Desde 2026, las salas de clase en Chile tendrán un huésped menos: el celular. Suena menor, la verdad, pero es un portazo simbólico. La escuela, cansada de competir con pantallas luminosas, decide recuperar algo que se estaba escurriendo como tiza entre los dedos: la atención. No es nostalgia. Es supervivencia con nombre y apellido.

Tesis clara: sacar el teléfono del aula no es recortar libertades, es devolverles a los estudiantes la posibilidad real de estar aquí, ahora, sin pestañas abiertas en la cabeza.

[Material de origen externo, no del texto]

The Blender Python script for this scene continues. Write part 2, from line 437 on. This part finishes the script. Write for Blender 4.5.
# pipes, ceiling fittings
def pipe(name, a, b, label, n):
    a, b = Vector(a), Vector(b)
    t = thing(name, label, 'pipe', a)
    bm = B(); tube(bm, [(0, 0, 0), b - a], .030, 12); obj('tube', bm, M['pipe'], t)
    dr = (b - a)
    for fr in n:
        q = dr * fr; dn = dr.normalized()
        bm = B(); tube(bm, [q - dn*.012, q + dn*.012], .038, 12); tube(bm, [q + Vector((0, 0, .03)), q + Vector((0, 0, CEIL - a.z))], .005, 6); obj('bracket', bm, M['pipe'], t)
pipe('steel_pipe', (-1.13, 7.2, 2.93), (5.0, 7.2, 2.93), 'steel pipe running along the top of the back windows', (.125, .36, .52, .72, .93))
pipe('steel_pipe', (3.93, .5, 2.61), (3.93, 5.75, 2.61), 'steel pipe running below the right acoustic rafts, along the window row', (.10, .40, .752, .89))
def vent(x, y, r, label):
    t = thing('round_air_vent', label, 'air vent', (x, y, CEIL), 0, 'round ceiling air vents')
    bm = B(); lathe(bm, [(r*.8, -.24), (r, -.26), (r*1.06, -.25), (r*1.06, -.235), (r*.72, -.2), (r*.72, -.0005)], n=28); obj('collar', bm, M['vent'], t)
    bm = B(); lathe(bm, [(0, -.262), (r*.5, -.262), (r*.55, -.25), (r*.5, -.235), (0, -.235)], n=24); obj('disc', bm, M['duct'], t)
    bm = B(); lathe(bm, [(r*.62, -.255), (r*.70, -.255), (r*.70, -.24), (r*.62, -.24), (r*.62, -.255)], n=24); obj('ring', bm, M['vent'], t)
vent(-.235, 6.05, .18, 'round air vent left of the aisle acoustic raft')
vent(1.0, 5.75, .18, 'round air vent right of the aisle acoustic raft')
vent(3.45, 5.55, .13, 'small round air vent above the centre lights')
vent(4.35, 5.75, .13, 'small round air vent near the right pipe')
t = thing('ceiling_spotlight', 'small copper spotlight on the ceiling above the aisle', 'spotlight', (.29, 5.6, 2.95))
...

Los datos no gritan, pero insisten. Estudios internacionales hablan de memoria quebrada, foco dividido, rendimientos que se deshilachan. Y es que basta entrar a cualquier sala: mochilas en el suelo, cuellos doblados, dedos que bailan como si persiguieran luciérnagas invisibles. El profesor habla. El algoritmo susurra. Y casi siempre, quién gana no es el que escribió el libro. La ley, además, no demoniza. Ordena. Deja puertas abiertas para emergencias, salud y usos pedagógicos. No es una jaula. Es un marco. Ya no manda el zumbido del bolsillo. Manda el sentido común, esa especie en peligro de extinción.

La conclusión no es épica, pero es honesta: aprender duele un poco, exige silencio, tiempo y esa incomodidad que hace crecer. Apagar el celular no es volver atrás. Es, simplemente, una forma moderna de volver a mirar. Y mirar, a veces, es el primer acto de libertad real.